━━━━━ Records to use ━━━━━

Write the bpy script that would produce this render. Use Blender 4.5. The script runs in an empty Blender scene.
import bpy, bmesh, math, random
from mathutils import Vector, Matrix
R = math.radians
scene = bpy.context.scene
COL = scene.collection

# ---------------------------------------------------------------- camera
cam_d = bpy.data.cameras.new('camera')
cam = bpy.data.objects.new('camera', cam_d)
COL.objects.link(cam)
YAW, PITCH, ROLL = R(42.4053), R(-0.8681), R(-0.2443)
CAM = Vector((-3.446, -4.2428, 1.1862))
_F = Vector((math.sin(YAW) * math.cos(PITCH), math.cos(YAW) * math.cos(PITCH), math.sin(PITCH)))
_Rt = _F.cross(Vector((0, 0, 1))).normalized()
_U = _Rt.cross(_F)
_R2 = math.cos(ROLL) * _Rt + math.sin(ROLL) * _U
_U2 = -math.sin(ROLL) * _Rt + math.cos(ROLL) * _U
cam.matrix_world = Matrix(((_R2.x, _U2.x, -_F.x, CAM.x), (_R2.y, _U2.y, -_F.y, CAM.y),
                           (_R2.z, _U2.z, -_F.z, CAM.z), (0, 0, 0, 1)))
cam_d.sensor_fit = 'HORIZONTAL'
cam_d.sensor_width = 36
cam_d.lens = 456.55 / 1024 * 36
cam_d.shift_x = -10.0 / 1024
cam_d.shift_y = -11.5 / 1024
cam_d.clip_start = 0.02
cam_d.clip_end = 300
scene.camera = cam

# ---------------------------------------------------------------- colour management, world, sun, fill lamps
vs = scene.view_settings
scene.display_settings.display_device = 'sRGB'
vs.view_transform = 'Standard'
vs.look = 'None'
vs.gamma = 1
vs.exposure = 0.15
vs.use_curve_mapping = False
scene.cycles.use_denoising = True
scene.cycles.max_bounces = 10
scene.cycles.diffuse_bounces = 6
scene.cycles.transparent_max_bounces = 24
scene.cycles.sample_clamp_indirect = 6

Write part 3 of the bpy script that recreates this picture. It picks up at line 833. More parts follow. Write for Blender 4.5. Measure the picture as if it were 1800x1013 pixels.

━━━━━

What to do:
Would you give the material above again, complete and exact?

Correct answer:
Write the bpy script that would produce this render. Use Blender 4.5. The script runs in an empty Blender scene.
import bpy, bmesh, math, random
from mathutils import Vector, Matrix
R = math.radians
scene = bpy.context.scene
COL = scene.collection

# ---------------------------------------------------------------- camera
cam_d = bpy.data.cameras.new('camera')
cam = bpy.data.objects.new('camera', cam_d)
COL.objects.link(cam)
YAW, PITCH, ROLL = R(42.4053), R(-0.8681), R(-0.2443)
CAM = Vector((-3.446, -4.2428, 1.1862))
_F = Vector((math.sin(YAW) * math.cos(PITCH), math.cos(YAW) * math.cos(PITCH), math.sin(PITCH)))
_Rt = _F.cross(Vector((0, 0, 1))).normalized()
_U = _Rt.cross(_F)
_R2 = math.cos(ROLL) * _Rt + math.sin(ROLL) * _U
_U2 = -math.sin(ROLL) * _Rt + math.cos(ROLL) * _U
cam.matrix_world = Matrix(((_R2.x, _U2.x, -_F.x, CAM.x), (_R2.y, _U2.y, -_F.y, CAM.y),
                           (_R2.z, _U2.z, -_F.z, CAM.z), (0, 0, 0, 1)))
cam_d.sensor_fit = 'HORIZONTAL'
cam_d.sensor_width = 36
cam_d.lens = 456.55 / 1024 * 36
cam_d.shift_x = -10.0 / 1024
cam_d.shift_y = -11.5 / 1024
cam_d.clip_start = 0.02
cam_d.clip_end = 300
scene.camera = cam

# ---------------------------------------------------------------- colour management, world, sun, fill lamps
vs = scene.view_settings
scene.display_settings.display_device = 'sRGB'
vs.view_transform = 'Standard'
vs.look = 'None'
vs.gamma = 1
vs.exposure = 0.15
vs.use_curve_mapping = False
scene.cycles.use_denoising = True
scene.cycles.max_bounces = 10
scene.cycles.diffuse_bounces = 6
scene.cycles.transparent_max_bounces = 24
scene.cycles.sample_clamp_indirect = 6

Write part 3 of the bpy script that recreates this picture. It picks up at line 833. More parts follow. Write for Blender 4.5. Measure the picture as if it were 1800x1013 pixels.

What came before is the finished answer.